Люди театра
1935
Яркая жизнь
Из всех театральных знаменитостей моей юности дольше других оставалась в живых А. А. Бренко. На моих глазах полвека сверкала ее жизнь в непрерывной борьбе, без минуты покоя. Это был путь яркой кометы, то ослепительной в зените, то исчезавшей, то снова выплывавшей между облаками и снова сверкавшей в прорывах грозовых туч.
В последний раз она особенно ярко сверкнула в 1924 году и затем стала угасать.
Я видел ее полвека назад в зените славы, видел ее потухающей и отгоревшей. Газеты и журналы 1924 года были полны описанием ее юбилея. Вся ее деятельность отмечена печатью, но меня, связанного с ней полувековой ничем не омраченной дружбой, неудержимо тянет показать кусочки ее творческой жизни.

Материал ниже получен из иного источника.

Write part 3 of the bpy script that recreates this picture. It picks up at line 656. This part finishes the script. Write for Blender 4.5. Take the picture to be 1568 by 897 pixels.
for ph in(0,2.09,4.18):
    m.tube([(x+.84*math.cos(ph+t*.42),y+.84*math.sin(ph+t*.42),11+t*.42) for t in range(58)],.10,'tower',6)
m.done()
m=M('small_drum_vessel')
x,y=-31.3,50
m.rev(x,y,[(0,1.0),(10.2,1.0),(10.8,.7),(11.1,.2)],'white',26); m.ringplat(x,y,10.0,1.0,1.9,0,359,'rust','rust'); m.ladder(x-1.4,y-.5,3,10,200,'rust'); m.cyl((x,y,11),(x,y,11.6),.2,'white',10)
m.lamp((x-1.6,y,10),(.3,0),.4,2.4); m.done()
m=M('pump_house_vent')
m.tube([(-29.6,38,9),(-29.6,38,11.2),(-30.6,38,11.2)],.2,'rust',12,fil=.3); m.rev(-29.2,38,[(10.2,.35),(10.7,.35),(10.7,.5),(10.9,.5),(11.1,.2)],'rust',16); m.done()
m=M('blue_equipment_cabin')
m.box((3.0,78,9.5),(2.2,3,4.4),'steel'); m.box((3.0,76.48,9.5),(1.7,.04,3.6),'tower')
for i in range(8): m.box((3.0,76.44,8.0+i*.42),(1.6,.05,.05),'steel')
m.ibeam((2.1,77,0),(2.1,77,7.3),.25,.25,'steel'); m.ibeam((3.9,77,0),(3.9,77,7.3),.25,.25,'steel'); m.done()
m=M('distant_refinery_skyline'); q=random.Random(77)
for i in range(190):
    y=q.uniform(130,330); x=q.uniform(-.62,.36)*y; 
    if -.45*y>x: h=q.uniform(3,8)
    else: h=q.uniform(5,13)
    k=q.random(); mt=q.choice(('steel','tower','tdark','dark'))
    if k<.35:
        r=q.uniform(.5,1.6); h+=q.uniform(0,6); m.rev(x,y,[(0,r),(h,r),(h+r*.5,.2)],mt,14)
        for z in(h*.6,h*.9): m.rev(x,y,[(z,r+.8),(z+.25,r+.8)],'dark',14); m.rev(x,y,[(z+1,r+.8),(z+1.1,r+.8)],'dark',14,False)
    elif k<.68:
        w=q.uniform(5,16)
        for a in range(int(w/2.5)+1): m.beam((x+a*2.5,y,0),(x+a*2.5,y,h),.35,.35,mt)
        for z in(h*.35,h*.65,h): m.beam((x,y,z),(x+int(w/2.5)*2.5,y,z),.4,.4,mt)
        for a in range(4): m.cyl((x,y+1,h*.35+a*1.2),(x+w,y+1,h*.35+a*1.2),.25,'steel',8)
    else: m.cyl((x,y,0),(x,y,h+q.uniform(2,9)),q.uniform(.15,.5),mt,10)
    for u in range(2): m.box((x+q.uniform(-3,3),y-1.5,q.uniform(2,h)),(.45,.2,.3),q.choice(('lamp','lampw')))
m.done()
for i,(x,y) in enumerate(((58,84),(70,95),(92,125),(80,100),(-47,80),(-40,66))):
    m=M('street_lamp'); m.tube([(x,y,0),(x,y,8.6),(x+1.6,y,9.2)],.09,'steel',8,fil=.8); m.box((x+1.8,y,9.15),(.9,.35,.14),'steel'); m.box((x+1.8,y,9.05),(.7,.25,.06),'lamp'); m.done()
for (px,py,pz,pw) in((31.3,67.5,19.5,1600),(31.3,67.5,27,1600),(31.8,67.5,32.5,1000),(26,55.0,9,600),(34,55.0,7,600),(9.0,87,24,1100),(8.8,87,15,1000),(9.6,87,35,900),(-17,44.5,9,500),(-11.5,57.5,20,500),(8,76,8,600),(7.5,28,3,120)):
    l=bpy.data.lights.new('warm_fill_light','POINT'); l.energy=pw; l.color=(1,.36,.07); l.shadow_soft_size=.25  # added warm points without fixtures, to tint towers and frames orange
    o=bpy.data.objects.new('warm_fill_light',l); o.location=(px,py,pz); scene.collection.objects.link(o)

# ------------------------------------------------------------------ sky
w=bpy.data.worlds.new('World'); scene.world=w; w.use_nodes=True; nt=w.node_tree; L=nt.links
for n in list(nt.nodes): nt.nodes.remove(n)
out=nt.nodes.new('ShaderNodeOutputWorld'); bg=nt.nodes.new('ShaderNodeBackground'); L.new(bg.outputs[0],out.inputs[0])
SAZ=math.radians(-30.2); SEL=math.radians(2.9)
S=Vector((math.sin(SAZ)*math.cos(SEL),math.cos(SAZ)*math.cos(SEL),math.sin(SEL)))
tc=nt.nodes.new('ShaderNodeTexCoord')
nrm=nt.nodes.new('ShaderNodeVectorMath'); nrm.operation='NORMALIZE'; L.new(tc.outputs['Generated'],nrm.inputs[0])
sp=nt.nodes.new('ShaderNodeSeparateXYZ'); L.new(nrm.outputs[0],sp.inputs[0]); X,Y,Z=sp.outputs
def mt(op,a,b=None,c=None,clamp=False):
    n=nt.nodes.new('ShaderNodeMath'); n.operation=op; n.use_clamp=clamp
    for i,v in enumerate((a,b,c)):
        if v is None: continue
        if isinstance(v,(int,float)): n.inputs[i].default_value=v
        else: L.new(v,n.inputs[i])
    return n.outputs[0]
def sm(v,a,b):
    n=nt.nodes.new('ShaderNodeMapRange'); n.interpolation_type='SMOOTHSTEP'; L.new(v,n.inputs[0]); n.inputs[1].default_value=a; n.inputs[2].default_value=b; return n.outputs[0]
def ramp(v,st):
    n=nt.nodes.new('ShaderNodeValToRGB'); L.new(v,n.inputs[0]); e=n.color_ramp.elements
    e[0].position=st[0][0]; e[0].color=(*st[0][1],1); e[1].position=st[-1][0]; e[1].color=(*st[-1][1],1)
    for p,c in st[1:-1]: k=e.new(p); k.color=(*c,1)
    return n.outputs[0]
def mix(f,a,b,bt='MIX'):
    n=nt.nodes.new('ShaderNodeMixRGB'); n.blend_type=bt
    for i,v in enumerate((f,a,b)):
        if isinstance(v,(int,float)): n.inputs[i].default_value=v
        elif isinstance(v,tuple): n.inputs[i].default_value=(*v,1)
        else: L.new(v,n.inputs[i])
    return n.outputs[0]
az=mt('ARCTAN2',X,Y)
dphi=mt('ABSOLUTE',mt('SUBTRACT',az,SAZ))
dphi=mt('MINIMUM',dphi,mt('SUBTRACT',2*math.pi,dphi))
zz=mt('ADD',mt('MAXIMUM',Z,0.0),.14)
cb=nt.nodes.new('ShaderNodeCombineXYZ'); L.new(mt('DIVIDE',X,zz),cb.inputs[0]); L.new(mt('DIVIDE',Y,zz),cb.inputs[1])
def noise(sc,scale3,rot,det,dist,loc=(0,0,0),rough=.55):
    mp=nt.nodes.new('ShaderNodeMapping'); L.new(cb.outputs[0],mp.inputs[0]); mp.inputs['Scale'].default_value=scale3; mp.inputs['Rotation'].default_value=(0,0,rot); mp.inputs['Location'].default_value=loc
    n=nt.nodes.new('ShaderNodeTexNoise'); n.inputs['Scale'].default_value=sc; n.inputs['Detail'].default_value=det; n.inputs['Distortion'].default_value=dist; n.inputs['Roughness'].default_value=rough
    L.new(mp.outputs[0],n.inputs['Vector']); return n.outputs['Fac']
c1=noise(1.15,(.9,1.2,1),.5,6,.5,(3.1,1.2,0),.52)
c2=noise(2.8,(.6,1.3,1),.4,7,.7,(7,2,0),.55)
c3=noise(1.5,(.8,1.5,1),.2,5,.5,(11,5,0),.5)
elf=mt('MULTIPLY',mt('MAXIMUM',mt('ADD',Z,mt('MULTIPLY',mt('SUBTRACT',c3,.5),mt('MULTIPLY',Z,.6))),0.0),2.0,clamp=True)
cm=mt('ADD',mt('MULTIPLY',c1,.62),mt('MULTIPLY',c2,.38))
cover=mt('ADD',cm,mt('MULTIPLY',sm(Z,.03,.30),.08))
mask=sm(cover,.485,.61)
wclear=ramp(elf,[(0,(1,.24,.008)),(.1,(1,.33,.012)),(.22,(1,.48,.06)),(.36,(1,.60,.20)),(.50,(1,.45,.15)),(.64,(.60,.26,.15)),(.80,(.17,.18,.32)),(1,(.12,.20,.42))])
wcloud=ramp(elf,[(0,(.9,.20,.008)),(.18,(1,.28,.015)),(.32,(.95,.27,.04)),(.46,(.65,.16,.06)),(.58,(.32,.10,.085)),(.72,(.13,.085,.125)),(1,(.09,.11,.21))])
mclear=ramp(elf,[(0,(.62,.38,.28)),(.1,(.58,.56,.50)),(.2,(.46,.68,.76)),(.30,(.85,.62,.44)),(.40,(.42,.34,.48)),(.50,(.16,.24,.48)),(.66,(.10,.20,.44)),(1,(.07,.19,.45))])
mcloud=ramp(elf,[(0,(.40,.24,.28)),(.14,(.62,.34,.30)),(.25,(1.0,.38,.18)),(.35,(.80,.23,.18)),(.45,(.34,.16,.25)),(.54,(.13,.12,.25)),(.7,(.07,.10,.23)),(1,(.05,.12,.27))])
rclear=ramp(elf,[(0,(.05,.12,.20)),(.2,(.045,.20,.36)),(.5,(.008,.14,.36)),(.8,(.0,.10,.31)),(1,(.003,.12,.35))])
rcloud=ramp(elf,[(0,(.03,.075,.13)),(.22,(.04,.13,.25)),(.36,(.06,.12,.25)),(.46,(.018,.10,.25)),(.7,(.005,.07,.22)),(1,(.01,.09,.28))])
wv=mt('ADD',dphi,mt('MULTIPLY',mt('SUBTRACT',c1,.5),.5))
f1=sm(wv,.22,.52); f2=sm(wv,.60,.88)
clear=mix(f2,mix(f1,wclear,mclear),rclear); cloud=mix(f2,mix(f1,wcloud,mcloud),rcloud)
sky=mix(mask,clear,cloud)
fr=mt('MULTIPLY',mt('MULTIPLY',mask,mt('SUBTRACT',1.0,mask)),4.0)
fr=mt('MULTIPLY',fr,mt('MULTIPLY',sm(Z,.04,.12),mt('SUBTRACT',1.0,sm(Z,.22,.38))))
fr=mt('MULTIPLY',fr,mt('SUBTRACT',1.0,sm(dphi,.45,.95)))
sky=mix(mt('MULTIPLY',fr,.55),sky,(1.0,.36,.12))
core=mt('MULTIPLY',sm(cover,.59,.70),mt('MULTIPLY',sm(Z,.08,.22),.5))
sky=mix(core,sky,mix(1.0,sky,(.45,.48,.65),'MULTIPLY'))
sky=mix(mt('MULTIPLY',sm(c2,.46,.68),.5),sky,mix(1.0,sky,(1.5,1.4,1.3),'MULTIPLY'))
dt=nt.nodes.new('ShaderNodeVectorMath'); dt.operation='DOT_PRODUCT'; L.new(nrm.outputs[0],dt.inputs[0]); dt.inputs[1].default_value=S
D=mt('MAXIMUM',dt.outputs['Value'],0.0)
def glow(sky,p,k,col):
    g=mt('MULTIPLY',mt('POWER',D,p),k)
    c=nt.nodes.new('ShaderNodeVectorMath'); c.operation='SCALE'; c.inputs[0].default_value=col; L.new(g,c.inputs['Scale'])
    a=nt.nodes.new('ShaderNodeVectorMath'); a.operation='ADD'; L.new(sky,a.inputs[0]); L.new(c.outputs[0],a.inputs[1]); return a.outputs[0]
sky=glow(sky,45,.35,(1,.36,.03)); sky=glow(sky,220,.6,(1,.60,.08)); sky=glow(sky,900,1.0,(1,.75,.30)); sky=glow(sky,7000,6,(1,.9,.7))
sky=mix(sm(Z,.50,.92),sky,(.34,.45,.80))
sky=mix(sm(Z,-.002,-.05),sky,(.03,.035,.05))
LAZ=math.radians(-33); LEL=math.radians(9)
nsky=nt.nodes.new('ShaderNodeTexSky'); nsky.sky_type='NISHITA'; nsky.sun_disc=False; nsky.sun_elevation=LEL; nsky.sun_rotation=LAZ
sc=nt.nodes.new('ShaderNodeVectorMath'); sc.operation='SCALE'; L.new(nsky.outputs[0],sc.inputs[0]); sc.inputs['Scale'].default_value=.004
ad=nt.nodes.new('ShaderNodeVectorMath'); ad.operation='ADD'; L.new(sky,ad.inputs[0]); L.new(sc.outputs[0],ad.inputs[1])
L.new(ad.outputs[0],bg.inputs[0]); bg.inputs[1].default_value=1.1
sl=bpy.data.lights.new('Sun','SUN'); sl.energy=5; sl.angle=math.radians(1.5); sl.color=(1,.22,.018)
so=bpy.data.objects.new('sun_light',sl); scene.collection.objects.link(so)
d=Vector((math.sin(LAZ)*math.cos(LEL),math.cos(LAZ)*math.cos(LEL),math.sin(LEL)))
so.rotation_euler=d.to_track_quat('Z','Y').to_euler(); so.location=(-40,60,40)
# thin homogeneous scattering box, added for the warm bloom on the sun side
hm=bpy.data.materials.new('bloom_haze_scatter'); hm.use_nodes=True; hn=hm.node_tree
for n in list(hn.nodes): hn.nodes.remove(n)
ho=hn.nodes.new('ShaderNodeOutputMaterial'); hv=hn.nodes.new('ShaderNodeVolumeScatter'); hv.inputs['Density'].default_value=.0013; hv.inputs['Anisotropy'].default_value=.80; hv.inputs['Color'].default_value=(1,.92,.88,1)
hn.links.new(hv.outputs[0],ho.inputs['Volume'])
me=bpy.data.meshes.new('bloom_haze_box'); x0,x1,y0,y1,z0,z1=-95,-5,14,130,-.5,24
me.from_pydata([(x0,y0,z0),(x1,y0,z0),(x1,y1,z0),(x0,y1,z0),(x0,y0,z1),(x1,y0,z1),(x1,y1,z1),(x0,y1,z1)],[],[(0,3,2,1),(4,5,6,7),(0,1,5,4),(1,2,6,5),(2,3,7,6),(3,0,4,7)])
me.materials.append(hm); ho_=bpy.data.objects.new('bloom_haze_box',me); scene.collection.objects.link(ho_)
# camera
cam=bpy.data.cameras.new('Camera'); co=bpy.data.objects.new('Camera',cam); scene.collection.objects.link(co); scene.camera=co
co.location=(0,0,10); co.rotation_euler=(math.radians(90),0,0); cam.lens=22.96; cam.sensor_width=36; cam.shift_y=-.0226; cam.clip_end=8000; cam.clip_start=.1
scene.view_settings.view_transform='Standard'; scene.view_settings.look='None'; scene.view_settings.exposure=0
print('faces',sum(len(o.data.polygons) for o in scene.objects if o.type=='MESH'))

Отметить юбилей А. А. Бренко собрались ее ученики, делегаты от рабочих организаций, члены драмкружка Пречистенских рабочих курсов. В переполненных ложах красные платочки, рабочая молодежь и красноармейцы.
Она, старушка, в ореоле седых волос, с еще свежим, добродушным лицом, сидит в кресле на сцене, принимает приветствия. Всерабис командировал театрального рецензента Э. М. Бескина. После блестящей речи он оглашает постановление Наркомпроса о даровании Анне Алексеевне Бренко звания заслуженной артистки.

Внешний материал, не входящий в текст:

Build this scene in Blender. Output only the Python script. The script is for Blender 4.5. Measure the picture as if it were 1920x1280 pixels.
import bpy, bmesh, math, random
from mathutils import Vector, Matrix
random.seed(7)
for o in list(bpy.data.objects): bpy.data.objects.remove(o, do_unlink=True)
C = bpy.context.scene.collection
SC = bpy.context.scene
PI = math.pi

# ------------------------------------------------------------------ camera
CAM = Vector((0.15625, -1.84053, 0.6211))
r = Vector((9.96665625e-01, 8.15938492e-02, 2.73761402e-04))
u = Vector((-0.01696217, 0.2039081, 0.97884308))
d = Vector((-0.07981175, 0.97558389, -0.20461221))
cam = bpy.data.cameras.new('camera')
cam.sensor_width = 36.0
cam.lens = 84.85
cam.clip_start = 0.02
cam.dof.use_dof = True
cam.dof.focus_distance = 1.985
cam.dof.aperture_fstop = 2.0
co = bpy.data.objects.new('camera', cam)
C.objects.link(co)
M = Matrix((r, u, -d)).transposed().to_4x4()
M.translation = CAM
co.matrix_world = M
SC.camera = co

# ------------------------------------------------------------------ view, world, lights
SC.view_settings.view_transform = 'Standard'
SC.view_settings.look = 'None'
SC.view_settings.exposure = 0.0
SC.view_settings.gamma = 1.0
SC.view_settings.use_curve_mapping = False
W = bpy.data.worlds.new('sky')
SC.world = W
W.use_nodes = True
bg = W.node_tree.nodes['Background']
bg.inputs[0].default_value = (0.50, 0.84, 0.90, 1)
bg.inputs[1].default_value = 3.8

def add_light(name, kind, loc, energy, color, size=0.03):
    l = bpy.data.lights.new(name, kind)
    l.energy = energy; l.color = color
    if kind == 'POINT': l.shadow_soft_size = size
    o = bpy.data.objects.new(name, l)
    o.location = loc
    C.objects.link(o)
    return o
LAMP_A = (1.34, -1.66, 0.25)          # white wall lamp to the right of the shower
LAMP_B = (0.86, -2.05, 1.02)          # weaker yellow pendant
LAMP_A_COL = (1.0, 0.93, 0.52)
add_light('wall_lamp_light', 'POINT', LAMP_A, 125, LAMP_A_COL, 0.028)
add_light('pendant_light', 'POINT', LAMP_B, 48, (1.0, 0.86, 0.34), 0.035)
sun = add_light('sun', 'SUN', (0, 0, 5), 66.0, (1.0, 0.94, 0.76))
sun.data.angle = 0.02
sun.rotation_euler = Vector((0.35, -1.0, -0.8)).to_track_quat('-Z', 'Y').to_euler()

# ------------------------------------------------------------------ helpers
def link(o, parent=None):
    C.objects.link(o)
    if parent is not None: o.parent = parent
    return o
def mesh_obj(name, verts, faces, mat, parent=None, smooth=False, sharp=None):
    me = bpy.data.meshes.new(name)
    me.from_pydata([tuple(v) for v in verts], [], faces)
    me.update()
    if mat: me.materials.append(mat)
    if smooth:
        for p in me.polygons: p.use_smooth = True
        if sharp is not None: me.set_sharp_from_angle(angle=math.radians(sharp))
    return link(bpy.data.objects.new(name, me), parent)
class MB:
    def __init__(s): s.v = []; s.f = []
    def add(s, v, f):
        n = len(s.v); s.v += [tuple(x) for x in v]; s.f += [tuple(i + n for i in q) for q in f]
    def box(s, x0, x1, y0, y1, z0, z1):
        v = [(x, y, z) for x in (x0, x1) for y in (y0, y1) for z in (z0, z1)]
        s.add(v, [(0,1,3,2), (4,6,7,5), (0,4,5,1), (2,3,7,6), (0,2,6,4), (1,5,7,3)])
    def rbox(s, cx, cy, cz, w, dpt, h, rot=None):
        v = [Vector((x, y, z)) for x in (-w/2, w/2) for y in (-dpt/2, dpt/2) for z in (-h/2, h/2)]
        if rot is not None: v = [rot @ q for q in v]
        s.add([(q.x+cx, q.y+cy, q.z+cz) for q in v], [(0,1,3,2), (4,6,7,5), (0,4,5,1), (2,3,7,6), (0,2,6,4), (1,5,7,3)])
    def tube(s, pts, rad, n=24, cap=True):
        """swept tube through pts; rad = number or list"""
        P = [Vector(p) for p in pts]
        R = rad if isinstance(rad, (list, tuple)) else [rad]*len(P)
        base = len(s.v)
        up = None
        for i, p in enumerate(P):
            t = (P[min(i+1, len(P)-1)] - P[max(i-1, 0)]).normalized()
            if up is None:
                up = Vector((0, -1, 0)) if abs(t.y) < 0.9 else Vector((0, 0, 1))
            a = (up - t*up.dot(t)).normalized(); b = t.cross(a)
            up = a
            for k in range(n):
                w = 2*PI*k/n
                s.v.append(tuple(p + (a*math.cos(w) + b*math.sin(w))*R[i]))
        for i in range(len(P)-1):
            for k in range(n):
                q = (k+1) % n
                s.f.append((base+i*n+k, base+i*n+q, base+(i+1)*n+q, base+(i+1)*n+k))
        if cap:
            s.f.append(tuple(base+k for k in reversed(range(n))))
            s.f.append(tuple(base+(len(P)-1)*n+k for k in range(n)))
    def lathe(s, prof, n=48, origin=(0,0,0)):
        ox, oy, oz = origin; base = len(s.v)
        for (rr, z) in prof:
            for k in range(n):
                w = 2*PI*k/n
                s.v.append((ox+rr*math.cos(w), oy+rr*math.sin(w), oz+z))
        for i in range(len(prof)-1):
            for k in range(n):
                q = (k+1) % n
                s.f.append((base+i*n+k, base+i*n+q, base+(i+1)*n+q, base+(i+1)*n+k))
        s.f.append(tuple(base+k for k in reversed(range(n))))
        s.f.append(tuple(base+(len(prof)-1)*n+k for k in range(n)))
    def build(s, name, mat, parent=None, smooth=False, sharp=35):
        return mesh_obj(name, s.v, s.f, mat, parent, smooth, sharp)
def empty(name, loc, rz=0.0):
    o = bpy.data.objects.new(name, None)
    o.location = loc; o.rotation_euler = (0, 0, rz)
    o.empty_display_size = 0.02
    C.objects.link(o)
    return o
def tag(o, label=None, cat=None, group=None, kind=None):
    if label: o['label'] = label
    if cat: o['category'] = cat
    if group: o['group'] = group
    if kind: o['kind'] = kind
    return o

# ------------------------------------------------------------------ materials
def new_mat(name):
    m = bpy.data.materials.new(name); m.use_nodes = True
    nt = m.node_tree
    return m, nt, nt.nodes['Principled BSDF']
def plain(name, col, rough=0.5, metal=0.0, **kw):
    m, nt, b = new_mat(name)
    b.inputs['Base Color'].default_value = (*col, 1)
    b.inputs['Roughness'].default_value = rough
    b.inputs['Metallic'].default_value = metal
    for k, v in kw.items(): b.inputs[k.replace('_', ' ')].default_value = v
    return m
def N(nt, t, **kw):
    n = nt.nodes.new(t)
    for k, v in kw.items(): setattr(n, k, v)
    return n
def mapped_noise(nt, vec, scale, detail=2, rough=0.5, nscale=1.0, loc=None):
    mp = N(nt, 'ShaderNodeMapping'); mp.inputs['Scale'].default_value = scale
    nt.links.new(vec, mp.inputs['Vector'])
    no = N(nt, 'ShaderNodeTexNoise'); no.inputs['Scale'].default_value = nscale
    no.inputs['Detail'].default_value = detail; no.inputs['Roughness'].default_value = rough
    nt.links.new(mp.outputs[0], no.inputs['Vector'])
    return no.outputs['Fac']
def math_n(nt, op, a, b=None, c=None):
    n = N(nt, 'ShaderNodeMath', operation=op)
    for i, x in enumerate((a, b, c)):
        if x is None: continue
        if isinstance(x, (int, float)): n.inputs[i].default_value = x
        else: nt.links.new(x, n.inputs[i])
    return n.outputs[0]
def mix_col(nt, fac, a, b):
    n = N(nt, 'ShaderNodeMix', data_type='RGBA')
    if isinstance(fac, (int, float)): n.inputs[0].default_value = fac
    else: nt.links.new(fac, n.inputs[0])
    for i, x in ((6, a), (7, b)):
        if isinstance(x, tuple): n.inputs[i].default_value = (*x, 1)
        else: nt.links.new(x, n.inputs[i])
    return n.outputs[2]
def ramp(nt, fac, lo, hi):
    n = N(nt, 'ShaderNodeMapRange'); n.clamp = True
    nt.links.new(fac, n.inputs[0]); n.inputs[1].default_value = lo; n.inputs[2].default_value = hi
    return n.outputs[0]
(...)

Еще не успели отзвучать аплодисменты, как перед ней появляется молодой рабочий с целой охапкой цветов и кладет их к ногам юбилярши…

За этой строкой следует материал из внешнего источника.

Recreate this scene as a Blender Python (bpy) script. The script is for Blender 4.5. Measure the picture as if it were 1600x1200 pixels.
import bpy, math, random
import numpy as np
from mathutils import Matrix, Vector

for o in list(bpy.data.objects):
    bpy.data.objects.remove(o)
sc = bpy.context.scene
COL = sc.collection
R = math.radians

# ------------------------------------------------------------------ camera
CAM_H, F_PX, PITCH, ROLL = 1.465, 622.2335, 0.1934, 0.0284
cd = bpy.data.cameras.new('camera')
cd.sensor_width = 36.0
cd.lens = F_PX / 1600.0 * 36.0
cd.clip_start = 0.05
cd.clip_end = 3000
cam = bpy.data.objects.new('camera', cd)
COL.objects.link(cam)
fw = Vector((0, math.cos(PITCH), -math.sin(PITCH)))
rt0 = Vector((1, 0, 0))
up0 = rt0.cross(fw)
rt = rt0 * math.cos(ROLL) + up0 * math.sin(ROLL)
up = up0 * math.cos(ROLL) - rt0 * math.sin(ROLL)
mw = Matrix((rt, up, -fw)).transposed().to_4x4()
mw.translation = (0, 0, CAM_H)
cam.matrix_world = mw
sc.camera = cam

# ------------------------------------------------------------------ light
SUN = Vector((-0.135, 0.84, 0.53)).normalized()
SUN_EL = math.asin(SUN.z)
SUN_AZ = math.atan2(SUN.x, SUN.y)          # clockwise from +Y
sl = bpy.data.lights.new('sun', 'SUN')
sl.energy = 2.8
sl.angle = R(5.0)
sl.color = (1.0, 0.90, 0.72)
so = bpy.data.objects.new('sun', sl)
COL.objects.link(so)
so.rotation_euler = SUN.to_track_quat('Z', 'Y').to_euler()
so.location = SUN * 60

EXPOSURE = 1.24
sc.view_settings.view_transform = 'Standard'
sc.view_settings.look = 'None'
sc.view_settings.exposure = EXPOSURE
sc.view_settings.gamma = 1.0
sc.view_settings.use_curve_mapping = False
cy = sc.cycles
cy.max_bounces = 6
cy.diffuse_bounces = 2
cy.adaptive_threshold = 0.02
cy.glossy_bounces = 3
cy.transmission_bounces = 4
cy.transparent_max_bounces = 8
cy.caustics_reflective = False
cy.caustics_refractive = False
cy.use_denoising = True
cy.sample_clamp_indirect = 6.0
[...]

Одна депутация сменяет другую. Я чествую моего старого друга, вспоминая нашу молодость, в стихах:
…Десятки лет назад
Ей поклонялись две столицы,
В кружке блестящей этой жрицы
Встречал я знаменитых ряд:
Тургенев, Достоевский и Островский,
Успенский Глеб, Потехин Алексей,
Полонский, Юрьев, Михайловский,
Плещеев, Рубинштейн… Бывали все у ней.
Глаз Чехова, мерцающий и зоркий,
Глядит в восторге с высоты галерки
На сцену, где Далматов и Бурлак-Андреев,
Козельский, Писарев, и Глама, и Киреев,
Где Южин, юноша тогда, с студенческой скамьи
Уж крылья расправлял могучие свои,
И помню я ее в тяжелые годины,
Когда она была еще так молода,
Но в волосах снежились горькие седины,
Свидетели борьбы, и горя, и труда.
И знаю я ее среди рабочих,
Когда она им об искусстве говорит.
Каким восторгом блещут слушателей очи,
Как старый голос молодо звучит!
Зовет народ из мрака к просвещенью,
К познанью истины, добра и красоты,
Себя ты отдала народному служенью,
В твоих учениках живут твои мечты.
Первый paз я увидел А. А. Бренко в пасхальную заутреню при мерцающем свете, на миг ярко освещенную вспышкой бенгальского огня, — и первая мысль была:
«Ай да Вася! Какую красавицу подхватил!»
Она шла под руку с прихрамывавшим В.Н. Андреевым-Бурлаком, который сразу узнал меня и отрекомендовал своей даме, спросив раньше, откуда я приехал.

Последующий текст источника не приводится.